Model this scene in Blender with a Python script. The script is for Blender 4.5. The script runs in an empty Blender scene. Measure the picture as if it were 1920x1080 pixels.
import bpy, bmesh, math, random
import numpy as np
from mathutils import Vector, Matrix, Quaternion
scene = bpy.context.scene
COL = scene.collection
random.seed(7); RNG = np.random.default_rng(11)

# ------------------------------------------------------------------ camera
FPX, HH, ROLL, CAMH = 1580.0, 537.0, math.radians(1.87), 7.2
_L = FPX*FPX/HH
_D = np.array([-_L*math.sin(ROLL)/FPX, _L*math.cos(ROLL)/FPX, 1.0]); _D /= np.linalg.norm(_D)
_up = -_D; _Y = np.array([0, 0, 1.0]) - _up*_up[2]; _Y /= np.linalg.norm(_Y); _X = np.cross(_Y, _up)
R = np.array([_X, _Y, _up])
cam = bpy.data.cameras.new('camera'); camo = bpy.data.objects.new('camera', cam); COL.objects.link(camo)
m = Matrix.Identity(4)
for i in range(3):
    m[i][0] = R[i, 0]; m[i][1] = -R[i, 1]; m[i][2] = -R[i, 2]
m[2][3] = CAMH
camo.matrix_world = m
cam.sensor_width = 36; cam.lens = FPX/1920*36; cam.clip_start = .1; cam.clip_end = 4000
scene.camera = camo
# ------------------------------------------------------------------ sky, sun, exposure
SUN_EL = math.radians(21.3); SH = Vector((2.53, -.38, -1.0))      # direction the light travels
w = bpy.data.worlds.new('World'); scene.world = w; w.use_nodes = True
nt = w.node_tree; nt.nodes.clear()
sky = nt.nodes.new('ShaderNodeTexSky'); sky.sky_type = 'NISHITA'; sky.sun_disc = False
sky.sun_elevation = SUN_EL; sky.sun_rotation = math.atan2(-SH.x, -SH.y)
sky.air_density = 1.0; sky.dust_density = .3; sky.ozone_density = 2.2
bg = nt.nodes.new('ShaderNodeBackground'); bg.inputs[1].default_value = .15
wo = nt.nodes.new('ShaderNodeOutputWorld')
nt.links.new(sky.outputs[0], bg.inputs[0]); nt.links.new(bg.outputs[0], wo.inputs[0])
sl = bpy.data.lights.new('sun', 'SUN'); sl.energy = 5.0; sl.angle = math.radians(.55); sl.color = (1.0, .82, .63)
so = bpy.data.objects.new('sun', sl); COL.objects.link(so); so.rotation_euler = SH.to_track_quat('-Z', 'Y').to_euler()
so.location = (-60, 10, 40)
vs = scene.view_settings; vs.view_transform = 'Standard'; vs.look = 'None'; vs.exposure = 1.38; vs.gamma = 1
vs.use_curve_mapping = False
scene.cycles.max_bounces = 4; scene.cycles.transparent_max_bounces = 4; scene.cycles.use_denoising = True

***

■ **EXERCISE**
Copy exactly the lines that run from the first line of the data to the line containing "random.seed(7); RNG = np.random.default_rng(11)", please, with both ends included and nothing else.

■ **RESULT FOR THIS TASK**
Model this scene in Blender with a Python script. The script is for Blender 4.5. The script runs in an empty Blender scene. Measure the picture as if it were 1920x1080 pixels.
import bpy, bmesh, math, random
import numpy as np
from mathutils import Vector, Matrix, Quaternion
scene = bpy.context.scene
COL = scene.collection
random.seed(7); RNG = np.random.default_rng(11)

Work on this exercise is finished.